> DIRECTION:
Retype the lines from the first one in the records down to the line containing "COL = S.collection", counting both, and leave out any pictures.

[Begin RECORDED INFORMATION]

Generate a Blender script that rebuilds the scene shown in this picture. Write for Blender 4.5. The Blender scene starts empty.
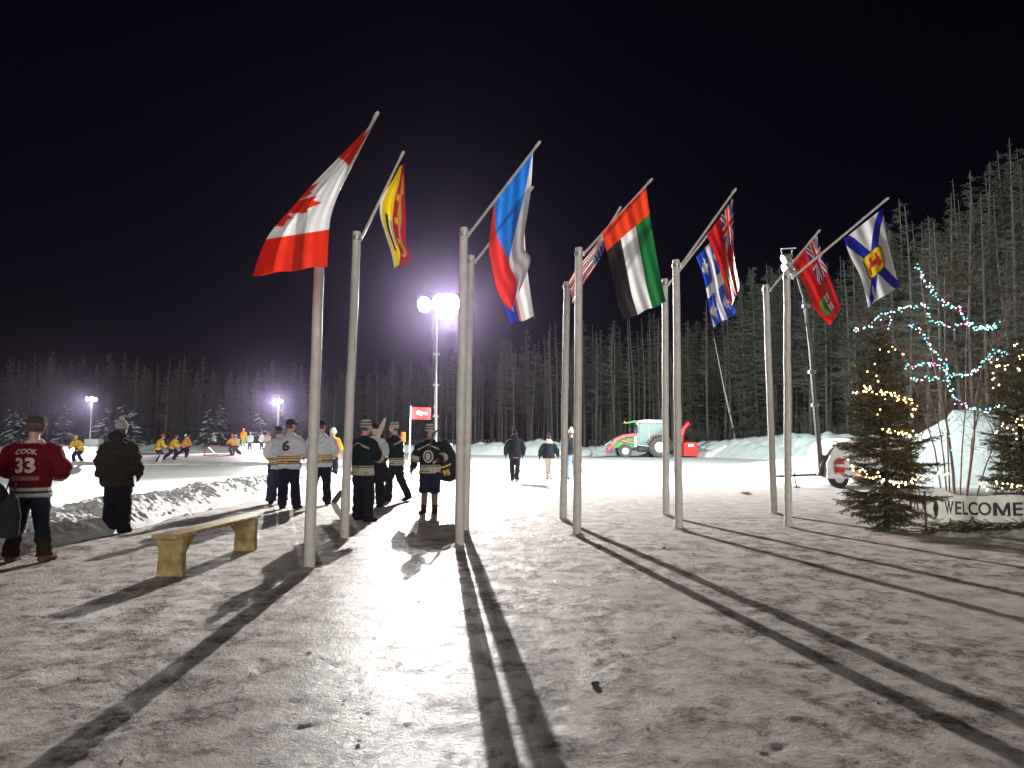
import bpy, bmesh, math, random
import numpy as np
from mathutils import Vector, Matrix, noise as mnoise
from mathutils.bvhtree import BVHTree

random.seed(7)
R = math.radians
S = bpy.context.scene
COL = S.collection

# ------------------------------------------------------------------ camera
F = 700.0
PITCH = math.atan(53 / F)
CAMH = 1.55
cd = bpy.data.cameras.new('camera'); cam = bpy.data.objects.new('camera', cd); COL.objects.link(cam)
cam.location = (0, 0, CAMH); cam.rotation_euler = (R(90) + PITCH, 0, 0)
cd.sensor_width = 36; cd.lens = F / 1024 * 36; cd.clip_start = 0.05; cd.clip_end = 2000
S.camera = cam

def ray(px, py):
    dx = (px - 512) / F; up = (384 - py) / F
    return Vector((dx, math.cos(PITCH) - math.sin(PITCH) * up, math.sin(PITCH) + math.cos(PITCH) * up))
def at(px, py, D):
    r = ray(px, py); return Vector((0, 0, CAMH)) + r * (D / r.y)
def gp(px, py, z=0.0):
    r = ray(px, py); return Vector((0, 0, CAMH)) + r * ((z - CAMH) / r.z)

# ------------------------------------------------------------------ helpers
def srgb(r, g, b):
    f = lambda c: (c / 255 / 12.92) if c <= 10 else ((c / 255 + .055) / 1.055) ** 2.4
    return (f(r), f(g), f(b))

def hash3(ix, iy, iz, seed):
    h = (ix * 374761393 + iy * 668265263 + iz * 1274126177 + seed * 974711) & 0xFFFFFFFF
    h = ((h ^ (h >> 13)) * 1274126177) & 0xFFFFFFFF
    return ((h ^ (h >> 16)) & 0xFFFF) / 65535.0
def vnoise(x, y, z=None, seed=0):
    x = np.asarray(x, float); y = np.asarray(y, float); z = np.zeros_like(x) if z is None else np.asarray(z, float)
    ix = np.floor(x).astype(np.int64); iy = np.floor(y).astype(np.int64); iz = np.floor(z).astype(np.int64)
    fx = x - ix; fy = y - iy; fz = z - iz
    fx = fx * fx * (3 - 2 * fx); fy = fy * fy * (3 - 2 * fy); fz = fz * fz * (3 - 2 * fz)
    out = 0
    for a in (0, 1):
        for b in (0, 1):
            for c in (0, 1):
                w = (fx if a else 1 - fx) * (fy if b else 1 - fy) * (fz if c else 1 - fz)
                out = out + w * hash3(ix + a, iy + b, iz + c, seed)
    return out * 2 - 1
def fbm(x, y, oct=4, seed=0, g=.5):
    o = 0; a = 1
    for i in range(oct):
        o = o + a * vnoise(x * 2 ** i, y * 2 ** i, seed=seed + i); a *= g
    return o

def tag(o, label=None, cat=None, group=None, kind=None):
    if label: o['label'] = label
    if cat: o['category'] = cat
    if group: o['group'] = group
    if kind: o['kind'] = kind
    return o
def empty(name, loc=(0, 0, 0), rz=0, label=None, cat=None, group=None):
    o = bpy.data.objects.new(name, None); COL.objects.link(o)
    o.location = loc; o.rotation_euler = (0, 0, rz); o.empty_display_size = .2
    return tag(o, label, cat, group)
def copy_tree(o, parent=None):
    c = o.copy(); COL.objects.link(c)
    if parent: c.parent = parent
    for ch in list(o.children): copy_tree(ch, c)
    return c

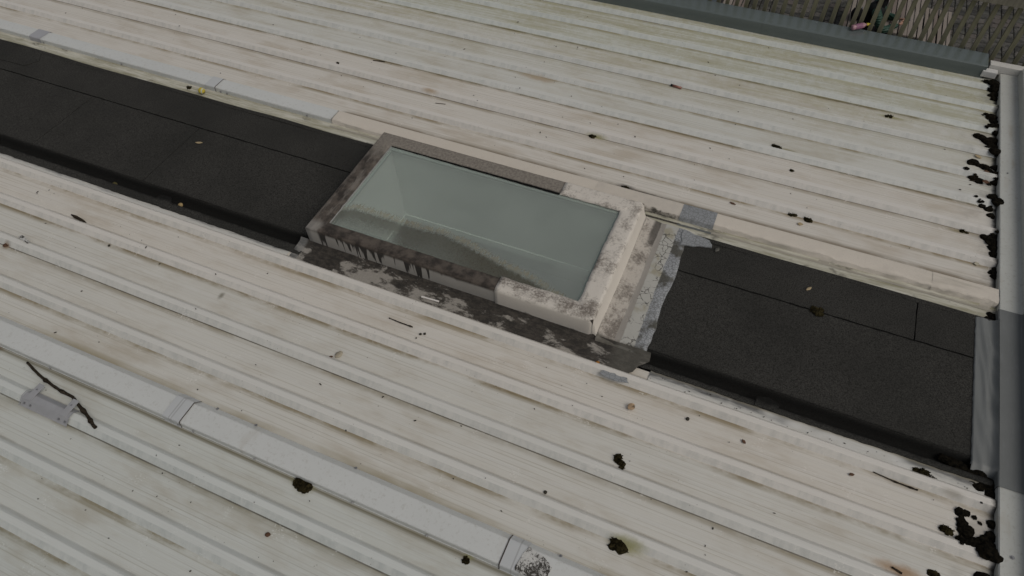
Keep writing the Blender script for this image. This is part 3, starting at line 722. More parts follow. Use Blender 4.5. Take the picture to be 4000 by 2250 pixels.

[End RECORDED INFORMATION]

> RESPONSE:
Generate a Blender script that rebuilds the scene shown in this picture. Write for Blender 4.5. The Blender scene starts empty.
import bpy, bmesh, math, random
import numpy as np
from mathutils import Vector, Matrix, noise as mnoise
from mathutils.bvhtree import BVHTree

random.seed(7)
R = math.radians
S = bpy.context.scene
COL = S.collection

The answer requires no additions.